One of the things I like about Kyiv. A stunning visual moment getting to the top of Prorizna at Volodymyrska. (Photo by Ola)

06 April 2006

Black Water

04:05 am
My great-grandmother’s black travel trunk, that crossed the Atlantic twice in the early 1900’s, serves as my night stand.  The things that are on it are a battery powered,  imitation 1930’s analog alarm clock, Andrew Wilson’s Ukraine’s Orange Revolution, a reading light, my glasses and my black Motorola; alarm set, plugged in to charge. It’s the Motorola that vibrates and rings at 04:05 in the morning with a familiar name flashing on the blue screen.  It can only be a bad thing when one of your manager’s names lights up on your phone at 04:05. How bad?

04:50 am
I arrive on the second floor of our new building and the smoke is still too thick to see across the workshop floor. Someone hands me a wet cloth that I hold to my mouth while walking into what looks like a thick fog to see where the fire had been.  Now fully extinguished, by a Ukrainian designed and installed sprinkler system, it had been in a small contained area yet the volume of black smoke it generated was enough to fill the entire workshop.  No injuries I think to myself. That’s a good thing. I look down. The bottoms of my boots are hidden in one of the large pools of black water. I swirl it around and wonder where the drains are?

05:30 am
I wash my eyes, mouth, and nose out as best I can and drink some milk to counteract the smoke.  It tastes good especially compared to the evil smelling smoke from burning synthetic materials. Floating chemicals. I’m a little high actually – no, not in a good way. A little anxiety starts here. Insurance? Equipment damage? Will we open in time for business? And what about the grand opening five weeks away? Did I sign those fire regulation “Nakazy” or are they buried in one of my “In” piles?  What’s with this spinning in my head?

06:10 am
The authorities are here now. Joy. MVS officers with star covered epaulets, experts with black jackets and combat pants; everyone but the firefighters (Pozhezhnyky) who have not yet responded. I embark on my now scripted ‘government inspector’ song and dance, playing their game, while my team wastes valuable minutes scribbling on “Poyasnenia” documents instead of dealing with the mess.    

06:30 am
Morning cleaning team arrives on schedule and gets right to work (interesting). Off-shift cleaning staff is called in to help.  I am amazed at the dedication with which they work to clean up the acrid mess. No complaining, no finger pointing, just solid, efficient work. Screw anyone who thinks Ukrainians don’t work hard.  

07:10 am
I pull up the video camera archive on a PC.  There it all is. 03:31, small flame, larger flame, smoke, and water.  Eerie. I think back to that design meeting where I voiced my opinion against a video system, not wanting a big brother feel. Now I’m checking the archive footage for the second time in one week. Last week we caught a shoplifter on video.

09:00 am
Management team meeting.  Things worked; other things failed; no one was hurt. This time. We document the issues and develop an action plan.  I propose we get our emergency response planning shit together. Everyone nods.  

03 April 2006

a What's On moment

Ah. A moment of fame Kyiv style. Thanks to the What's On copy writers, Ola and I are shown with our aliases. The exhibit opening was "Silent TV" at L-Art. In the artist's words the works were inspired by his television which he keeps on silent. Worth checking out.

Billboard Epilogue

This is an example of what many formerly political billboards now look like. Impressive array of colors, the phrase fragments, the layered political and consumer images. Kind of like the campaigns.

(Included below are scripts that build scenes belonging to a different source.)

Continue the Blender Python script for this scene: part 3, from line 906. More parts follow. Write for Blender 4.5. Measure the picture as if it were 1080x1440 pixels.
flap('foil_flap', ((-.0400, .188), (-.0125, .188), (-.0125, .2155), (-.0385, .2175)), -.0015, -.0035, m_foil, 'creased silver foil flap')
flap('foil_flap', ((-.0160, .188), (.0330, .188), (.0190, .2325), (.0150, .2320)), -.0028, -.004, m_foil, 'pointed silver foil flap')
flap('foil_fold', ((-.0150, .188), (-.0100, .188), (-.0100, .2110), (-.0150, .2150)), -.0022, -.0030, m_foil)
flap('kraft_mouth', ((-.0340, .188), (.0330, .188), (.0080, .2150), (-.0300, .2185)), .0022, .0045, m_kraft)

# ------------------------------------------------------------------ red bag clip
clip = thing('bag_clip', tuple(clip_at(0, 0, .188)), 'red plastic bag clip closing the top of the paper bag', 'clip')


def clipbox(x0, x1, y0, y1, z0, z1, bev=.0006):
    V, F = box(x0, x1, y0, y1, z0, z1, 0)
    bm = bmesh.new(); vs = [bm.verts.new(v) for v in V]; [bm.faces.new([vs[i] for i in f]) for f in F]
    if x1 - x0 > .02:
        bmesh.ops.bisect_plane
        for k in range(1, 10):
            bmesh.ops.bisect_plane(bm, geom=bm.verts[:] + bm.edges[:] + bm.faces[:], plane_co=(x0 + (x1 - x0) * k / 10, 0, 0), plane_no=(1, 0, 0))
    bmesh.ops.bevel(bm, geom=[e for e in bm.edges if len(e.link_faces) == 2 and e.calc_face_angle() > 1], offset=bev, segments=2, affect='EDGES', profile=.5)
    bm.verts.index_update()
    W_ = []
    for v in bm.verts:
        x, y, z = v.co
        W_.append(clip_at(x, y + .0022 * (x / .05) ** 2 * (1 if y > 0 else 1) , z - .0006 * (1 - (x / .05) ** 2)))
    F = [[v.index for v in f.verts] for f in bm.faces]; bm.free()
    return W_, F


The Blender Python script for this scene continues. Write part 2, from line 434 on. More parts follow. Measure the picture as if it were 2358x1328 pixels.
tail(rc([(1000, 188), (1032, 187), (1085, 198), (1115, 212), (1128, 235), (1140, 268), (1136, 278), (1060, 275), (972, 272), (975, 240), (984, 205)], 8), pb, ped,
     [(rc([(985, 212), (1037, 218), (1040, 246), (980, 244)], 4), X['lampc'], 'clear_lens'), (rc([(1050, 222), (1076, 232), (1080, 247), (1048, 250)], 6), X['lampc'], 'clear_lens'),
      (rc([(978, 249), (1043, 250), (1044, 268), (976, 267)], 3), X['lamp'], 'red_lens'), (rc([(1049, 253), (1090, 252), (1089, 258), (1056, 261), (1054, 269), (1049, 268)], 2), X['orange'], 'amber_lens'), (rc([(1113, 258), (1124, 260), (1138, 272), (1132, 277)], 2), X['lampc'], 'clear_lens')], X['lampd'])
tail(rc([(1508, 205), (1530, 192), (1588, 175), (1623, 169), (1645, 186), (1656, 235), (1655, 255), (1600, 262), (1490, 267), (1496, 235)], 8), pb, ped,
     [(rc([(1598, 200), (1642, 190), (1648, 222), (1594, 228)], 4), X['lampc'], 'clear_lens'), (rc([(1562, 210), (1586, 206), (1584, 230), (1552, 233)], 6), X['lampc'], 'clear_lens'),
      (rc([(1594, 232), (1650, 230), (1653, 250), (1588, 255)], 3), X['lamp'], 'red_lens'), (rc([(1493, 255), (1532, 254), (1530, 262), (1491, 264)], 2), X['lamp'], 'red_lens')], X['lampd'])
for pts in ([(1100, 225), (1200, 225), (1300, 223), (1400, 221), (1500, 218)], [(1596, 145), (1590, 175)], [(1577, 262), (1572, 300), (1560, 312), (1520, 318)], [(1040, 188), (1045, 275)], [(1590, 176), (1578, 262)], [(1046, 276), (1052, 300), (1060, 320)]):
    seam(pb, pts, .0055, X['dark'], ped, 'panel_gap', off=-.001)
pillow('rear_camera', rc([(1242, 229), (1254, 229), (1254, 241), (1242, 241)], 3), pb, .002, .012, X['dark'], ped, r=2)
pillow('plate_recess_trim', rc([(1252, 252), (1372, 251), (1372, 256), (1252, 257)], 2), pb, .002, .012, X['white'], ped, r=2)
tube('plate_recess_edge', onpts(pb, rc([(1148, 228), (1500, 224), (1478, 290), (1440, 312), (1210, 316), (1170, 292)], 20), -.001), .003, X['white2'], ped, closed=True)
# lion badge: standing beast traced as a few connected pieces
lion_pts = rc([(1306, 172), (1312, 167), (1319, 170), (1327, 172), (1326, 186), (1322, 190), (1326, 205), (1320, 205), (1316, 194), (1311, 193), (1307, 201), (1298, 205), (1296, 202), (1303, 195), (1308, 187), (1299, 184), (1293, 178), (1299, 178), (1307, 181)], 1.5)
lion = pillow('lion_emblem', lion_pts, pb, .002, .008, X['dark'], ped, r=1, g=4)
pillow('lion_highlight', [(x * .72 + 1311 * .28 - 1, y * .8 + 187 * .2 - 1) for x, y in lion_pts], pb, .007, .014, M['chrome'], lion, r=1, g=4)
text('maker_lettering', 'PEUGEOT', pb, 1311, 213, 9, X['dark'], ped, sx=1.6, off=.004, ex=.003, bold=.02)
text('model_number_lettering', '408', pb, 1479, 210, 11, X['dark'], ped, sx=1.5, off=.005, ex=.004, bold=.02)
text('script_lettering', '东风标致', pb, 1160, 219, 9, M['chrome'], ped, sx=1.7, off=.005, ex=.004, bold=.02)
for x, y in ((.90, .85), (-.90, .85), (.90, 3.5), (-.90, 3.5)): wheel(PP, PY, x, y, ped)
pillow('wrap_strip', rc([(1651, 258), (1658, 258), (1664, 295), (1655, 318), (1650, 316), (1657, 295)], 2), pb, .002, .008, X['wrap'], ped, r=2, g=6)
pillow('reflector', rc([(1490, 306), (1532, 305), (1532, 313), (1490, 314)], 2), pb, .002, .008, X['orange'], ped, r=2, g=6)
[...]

Orange Chronicles Gets Some Press!

(Photo from Gazeta PO Kyivsky, Yuriy Sapozhnykova)
In the Saturday, April 1st, "Gazeta PO-Kyivsky" (Russian) Damyan and his project got a full page! You can read it here. The paper reports a circulation of 355,000. Not bad coverage.

It's really an impressive documentary done from a people point of view rather than a political recap. If you have a chance to see it at the various screenings Damyan's arranging around town it's well worth the effort. Soon he will know if it will be aired on UT-1.